The Union Cabinet’s approval of the Atomic Energy Bill, officially titled the Sustainable Harnessing and Advancement of Nuclear Energy for Transforming India (SHANTI) Bill, 2025, marks a significant shift in India’s nuclear energy policy.
Scheduled to be introduced in the Winter Session of Parliament, the legislation is expected to accelerate the expansion of civil nuclear power by opening the sector to private and foreign participation.
The proposed law seeks to amend the Atomic Energy Act, 1962, along with related liability provisions, to attract domestic and international investment. A key objective is to address long-standing concerns under the Civil Liability for Nuclear Damage Act (CLNDA), which allows plant operators to seek recourse from equipment suppliers.
This provision has been the principal deterrent for US nuclear companies, including Westinghouse, and has stalled projects such as the Kovvada nuclear power plant.
The amendments are expected to ease supplier liability concerns through mechanisms such as government-backed indemnification or insurance frameworks, thereby making nuclear projects commercially viable for US and other foreign firms.

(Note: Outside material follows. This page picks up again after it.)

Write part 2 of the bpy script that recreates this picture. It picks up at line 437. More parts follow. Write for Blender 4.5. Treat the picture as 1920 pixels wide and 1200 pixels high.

These reforms aim to finally operationalise the 2008 Indo-US Civil Nuclear Agreement, which has so far resulted largely in fuel imports, with little progress on reactor construction.
The nuclear sector reforms are also closely linked to ongoing Indo-US trade and investment negotiations, with civil nuclear cooperation emerging as a key pillar of the bilateral relationship.
Under the SHANTI Bill, private companies will be permitted equity participation of up to 49 per cent, and foreign firms will be allowed entry into the sector, effectively ending the government’s long-standing monopoly.
The Bill will also consolidate multiple existing laws into a single comprehensive statute, improving regulatory clarity and investor confidence. These changes are expected to support India’s target of achieving 100 GW of nuclear power capacity by 2047.
The legislation will dilute the dominance of the Department of Atomic Energy (DAE) by opening core activities — including atomic mineral exploration, fuel fabrication, equipment manufacturing and potentially certain plant operations — to non-government entities.
The move is driven by the slow pace of nuclear capacity addition over past decades, largely due to international technology embargoes, resource constraints and limited access to global expertise.
Despite operating the world’s sixth-largest nuclear reactor fleet, India’s installed nuclear capacity stands at just 8.78 GW (excluding the 100 MW Rajasthan Atomic Power Station-1). Nuclear power accounted for only about 3.1 per cent of total electricity generation in 2024–25, according to government data.
India’s indigenous pressurised heavy-water reactor (PHWR) technology has now matured, with 700 MW reactors being deployed domestically. Along with 1,000 MW reactors built in collaboration with international partners, nuclear capacity is expected to rise to 22.38 GW by 2031–32 upon completion of projects currently under implementation.
Small Modular Reactors (SMRs) have also emerged as a strategic focus area. The preferred SMR design is based on light water reactor pressurised water technology. The Bhabha Atomic Research Centre (BARC), a constituent unit of the DAE, is developing a 200 MWe Bharat Small Modular Reactor and a 55 MWe SMR.
These are intended for repurposing retiring fossil fuel power plants, supplying captive power to energy-intensive industries such as steel and cement, and serving off-grid and remote locations.
In addition, BARC is developing a high-temperature gas-cooled reactor of up to 5 MW thermal capacity for hydrogen production, signalling India’s broader ambitions to integrate nuclear energy with clean fuel technologies.
The Sustainable Harnessing and Advancement of Nuclear Energy for Transforming India (SHATI) bill, 2025, is a comprehensive legislative reform brought to restructure India’s nuclear governance.
The bill makes a milestone shift from a state-exclusive model to a mixed public-private framework, which talks about consolidating existing nuclear laws into a single unified statute, enabling private participation under strict government supervision and replacing outdated regulatory provisions.